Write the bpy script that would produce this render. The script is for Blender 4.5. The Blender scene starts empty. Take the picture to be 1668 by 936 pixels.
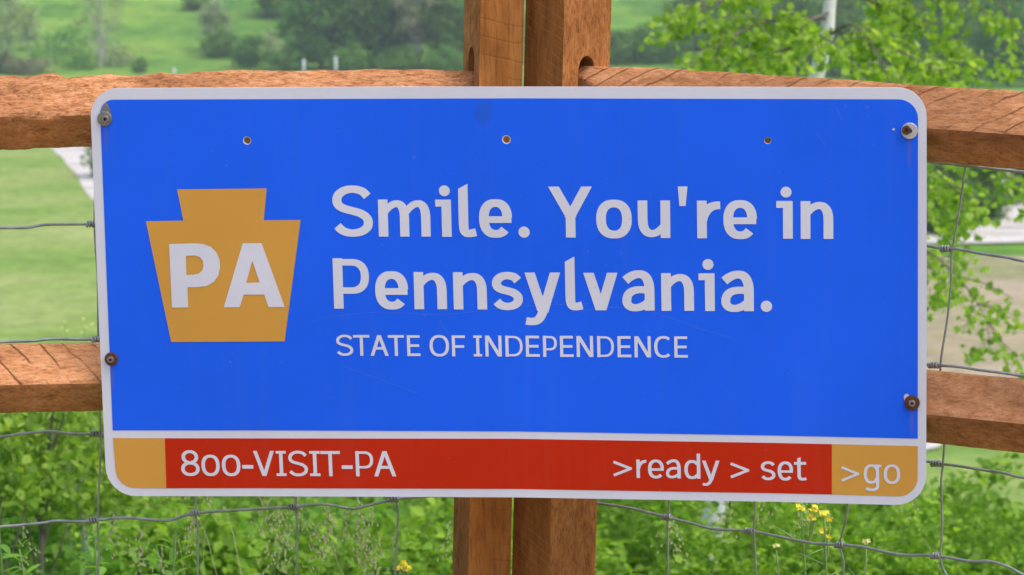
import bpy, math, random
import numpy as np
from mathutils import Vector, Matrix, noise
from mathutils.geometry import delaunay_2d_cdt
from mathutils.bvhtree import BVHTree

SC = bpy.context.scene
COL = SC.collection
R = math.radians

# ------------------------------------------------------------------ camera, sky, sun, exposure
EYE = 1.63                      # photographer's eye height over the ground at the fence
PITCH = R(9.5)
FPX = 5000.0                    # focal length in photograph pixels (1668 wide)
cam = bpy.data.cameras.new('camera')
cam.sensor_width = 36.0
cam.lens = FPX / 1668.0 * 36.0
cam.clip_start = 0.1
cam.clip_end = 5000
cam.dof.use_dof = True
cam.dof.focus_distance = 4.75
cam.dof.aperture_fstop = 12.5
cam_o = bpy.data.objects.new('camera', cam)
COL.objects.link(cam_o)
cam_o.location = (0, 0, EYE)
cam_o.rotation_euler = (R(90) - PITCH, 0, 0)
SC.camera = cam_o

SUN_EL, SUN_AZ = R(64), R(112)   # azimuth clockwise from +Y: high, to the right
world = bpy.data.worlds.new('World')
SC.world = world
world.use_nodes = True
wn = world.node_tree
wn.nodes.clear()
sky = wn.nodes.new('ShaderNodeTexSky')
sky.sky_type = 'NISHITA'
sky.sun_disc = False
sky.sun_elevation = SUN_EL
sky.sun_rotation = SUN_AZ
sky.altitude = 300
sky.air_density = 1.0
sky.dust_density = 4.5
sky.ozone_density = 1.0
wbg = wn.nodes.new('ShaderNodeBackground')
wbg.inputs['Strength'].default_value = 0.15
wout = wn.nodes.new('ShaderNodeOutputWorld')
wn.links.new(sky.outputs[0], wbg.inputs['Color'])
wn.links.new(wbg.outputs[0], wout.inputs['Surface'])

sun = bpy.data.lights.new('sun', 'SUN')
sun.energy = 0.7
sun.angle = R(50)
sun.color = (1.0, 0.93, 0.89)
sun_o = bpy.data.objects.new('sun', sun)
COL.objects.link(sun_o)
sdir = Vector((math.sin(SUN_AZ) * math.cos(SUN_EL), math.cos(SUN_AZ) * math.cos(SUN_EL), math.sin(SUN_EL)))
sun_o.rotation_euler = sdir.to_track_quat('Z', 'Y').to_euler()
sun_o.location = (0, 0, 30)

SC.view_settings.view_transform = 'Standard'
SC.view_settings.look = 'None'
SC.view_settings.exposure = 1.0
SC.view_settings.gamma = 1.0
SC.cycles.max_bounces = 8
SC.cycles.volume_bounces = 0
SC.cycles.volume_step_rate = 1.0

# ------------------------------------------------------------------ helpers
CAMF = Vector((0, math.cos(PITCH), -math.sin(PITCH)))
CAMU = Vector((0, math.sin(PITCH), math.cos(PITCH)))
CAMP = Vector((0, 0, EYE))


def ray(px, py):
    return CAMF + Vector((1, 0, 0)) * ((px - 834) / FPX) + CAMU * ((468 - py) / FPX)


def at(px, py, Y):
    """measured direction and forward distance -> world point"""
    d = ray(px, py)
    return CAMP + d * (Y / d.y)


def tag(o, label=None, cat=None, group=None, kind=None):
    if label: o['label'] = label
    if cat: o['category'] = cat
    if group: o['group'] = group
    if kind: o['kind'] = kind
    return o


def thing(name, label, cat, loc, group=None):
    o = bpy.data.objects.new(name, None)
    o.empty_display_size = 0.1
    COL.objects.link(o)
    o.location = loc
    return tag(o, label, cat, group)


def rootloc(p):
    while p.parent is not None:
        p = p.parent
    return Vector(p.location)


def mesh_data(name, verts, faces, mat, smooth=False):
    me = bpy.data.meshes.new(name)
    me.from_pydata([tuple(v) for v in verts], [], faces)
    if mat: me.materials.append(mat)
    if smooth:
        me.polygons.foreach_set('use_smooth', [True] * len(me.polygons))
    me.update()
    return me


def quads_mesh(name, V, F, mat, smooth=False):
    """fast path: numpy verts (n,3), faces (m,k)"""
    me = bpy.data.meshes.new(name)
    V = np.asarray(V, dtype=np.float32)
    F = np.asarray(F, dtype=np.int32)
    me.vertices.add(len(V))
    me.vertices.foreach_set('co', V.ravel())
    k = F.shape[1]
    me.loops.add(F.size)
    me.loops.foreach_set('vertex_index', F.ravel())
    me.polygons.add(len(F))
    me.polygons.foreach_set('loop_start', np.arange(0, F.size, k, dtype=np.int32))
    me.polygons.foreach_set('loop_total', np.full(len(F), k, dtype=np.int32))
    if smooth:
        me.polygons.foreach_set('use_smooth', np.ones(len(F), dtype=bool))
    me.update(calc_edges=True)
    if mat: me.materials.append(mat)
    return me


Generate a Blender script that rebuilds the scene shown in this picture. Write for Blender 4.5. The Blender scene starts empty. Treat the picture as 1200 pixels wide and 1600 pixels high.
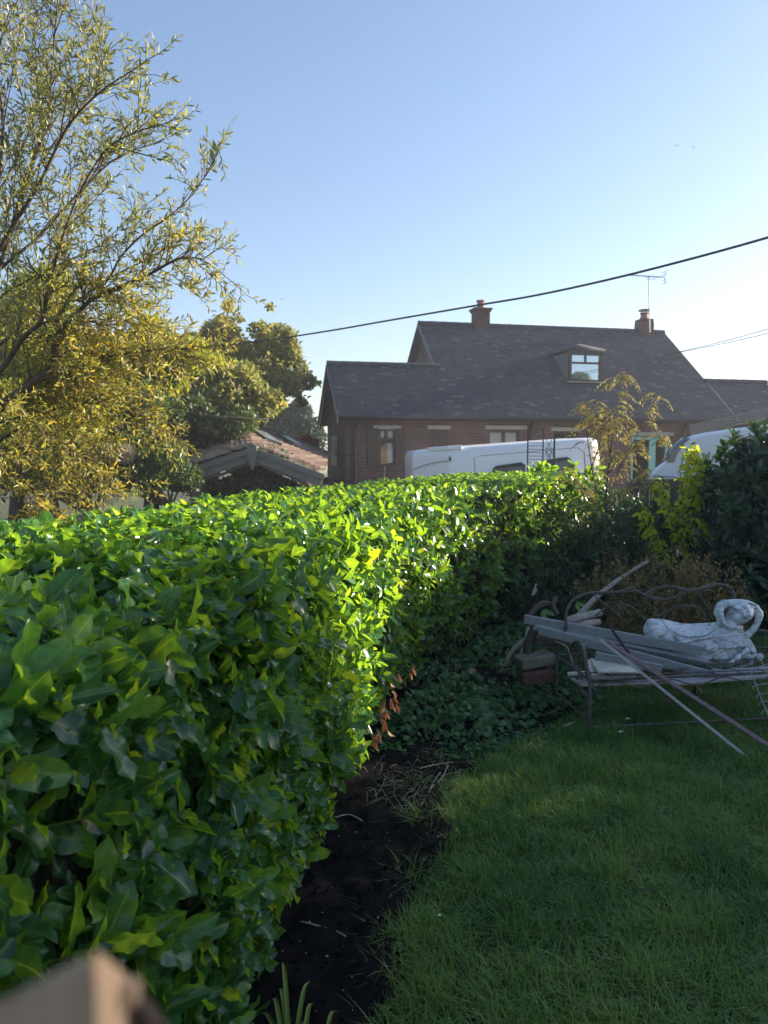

◆ Required task
Reproduce the records word for word, please, from their first line up to and including the line that contains "R = math.radians", but no pictures.

◆ The completed task
Write the bpy script that would produce this render. The script is for Blender 4.5. The Blender scene starts empty. Take the picture to be 1668 by 936 pixels.
import bpy, math, random
import numpy as np
from mathutils import Vector, Matrix, noise
from mathutils.geometry import delaunay_2d_cdt
from mathutils.bvhtree import BVHTree

SC = bpy.context.scene
COL = SC.collection
R = math.radians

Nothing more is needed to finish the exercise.